In <1993Jul24.024908.27448@craycos.com> scott@craycos.com (Scott Bolte) writes:

>	I spent an embarrassing long time working on the white on white
>	standout mode problem. ...

>	The stock termcap entry ended up setting "vp->so_at" to 0x17.
>	I did not dig further to see how 0x17 would be used.

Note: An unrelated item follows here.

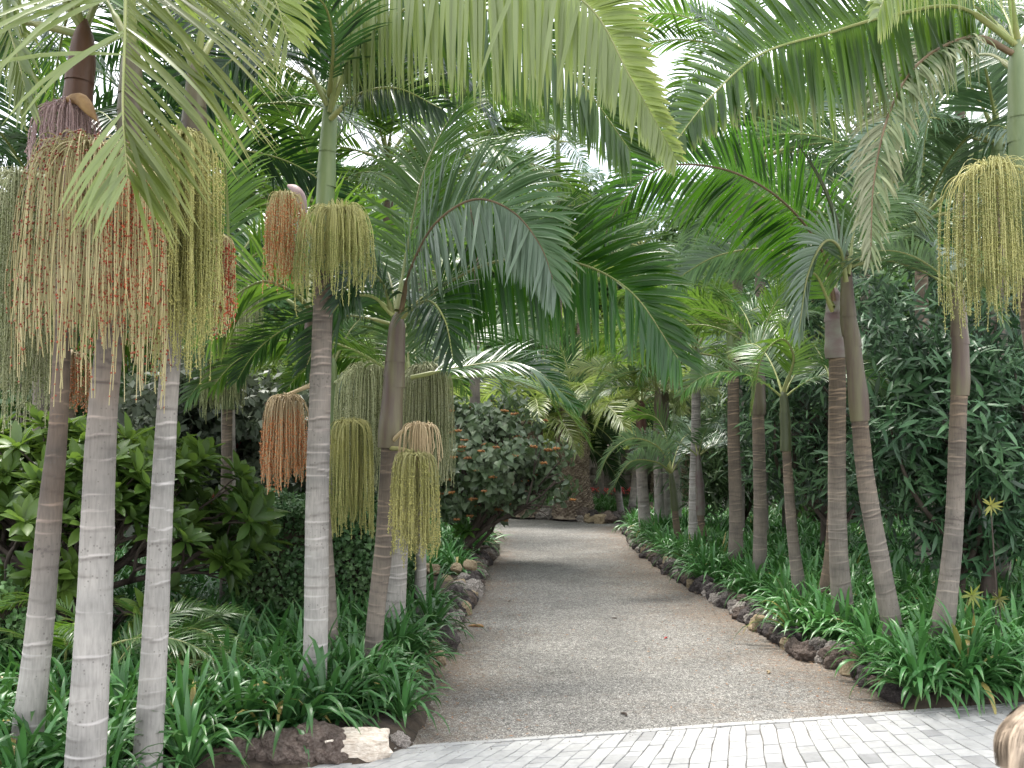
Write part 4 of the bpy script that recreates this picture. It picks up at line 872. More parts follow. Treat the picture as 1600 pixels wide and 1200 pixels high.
# small things lying on the gravel
def debris(px, py, s, mat, name, label, cat):
    p = G(px, py); mb = MB(); n = 14; t = np.linspace(0, 1, n); a = r.uniform(0, 6.28)
    pts = np.stack([p[0]+s*(t-.5)*math.cos(a)+0.15*s*np.sin(t*5), p[1]+s*(t-.5)*math.sin(a), 0.006+0.08*s*np.sin(t*PI)], 1)
    tube(mb, pts, 0.10*s*np.sin(np.linspace(.3, PI-.2, n))+0.001, 6); o = link(name, mb.mesh(name, [M[mat]])); tag(o, label, cat)
debris(960, 967, .05, 'wood', 'fallen_twig', 'dark curled husk lying mid path', 'twig'); debris(1040, 998, .06, 'flower_red', 'fallen_leaf', 'red fallen leaf on the gravel right of centre', 'leaf')
debris(796, 940, .06, 'wood', 'fallen_twig', 'dark scrap on the gravel near the left border', 'twig'); debris(745, 980, .13, 'fibre', 'fallen_leaf', 'long dry tan leaf beside the left border rocks', 'leaf')
debris(1200, 1052, .08, 's_brown', 'fallen_leaf', 'curled straw-coloured leaf on the gravel near the right border', 'leaf'); debris(975, 1118, .07, 'wood', 'fallen_twig', 'thin dark twig on the gravel just before the paving', 'twig')
# leaf litter scattered along both borders and small stones (uncountable)
mb = MB(); n = 4200; L1 = np.array(Redge); L2 = np.array(Ledge)
def along(line, n, spread, side):
    dl = np.r_[0, np.cumsum(np.linalg.norm(np.diff(line, axis=0), axis=1))]; s = r.uniform(0, dl[-1], n); off = np.abs(r.normal(0, spread, n))
    return np.stack([np.interp(s, dl, line[:, 0])+side*off, np.interp(s, dl, line[:, 1])+r.normal(0, .1, n)], 1)
pp = np.vstack([along(L1, 2600, 0.45, -1), along(L2, 1300, 0.3, 1), np.stack([r.uniform(-.6, 2.2, 500), r.uniform(5.6, 12, 500)], 1)])
dpp = (pp-PEDGE0)@PN
pp = pp[~inpoly(pp, Rpoly) & ~inpoly(pp, Lpoly) & (dpp < 0)]; m = len(pp)
az = r.uniform(0, 6.28, m); X = np.stack([np.cos(az), np.sin(az), r.normal(0, .15, m)], 1); Z = np.stack([r.normal(0, .3, m), r.normal(0, .3, m), np.ones(m)], 1)
tv = np.array([(-.5, 0, 0), (0, -.14, .04), (.5, 0, 0.02), (0, .14, .04)]); tmpl_inst(mb, tv, np.array([(0, 1, 2, 3)]), np.column_stack([pp, np.full(m, 0.008)]), frames(X, Z), r.uniform(.01, .038, m), 0)
o = link('leaf_litter', mb.mesh('leaf_litter', [M['litter']])); tag(o, 'brown bits of leaf and husk strewn along the gravel edges', 'leaf litter', kind='stuff')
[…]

Or what it
>	means. (Beyond white on white of course :-) But I did find a
>	more reasonable setting (0x10) given a monochrome monitor.
>	Working backwards I came up with the sequence found in the
>	termcap entry below.

Oops!  The stock termcap entry shouldn't have colors.  The one in the
0.2.4 patchkit has my local hack to give blue on white for standout:

	:so=\E[7;1r\E[7m:

Here "\E[7;1r" is a pccons escape sequence to set the `standout' color
to white on blue (0x17) on color screens.  On mono screens it should do
nothing; it works right for pccons on mono displays.  It's not clear
what it should do on gray-scale displays.  "\E7m" is the ANSI escape
sequence to give reverse video.

>pc3mono|IBM PC 386BSD Console with monochrome monitor:\
>	:so=\E[0;1r\E[1m:tc=pc3:

Here "\E[0;1r" sets the `standout' color to the usual default for mono
screens.  "\E[1m" is the ANSI escape sequence to give bold.  It works
the same as the sequence for reverse video because pccons treates the
parameter before "m" as a flag (zero or nonzero).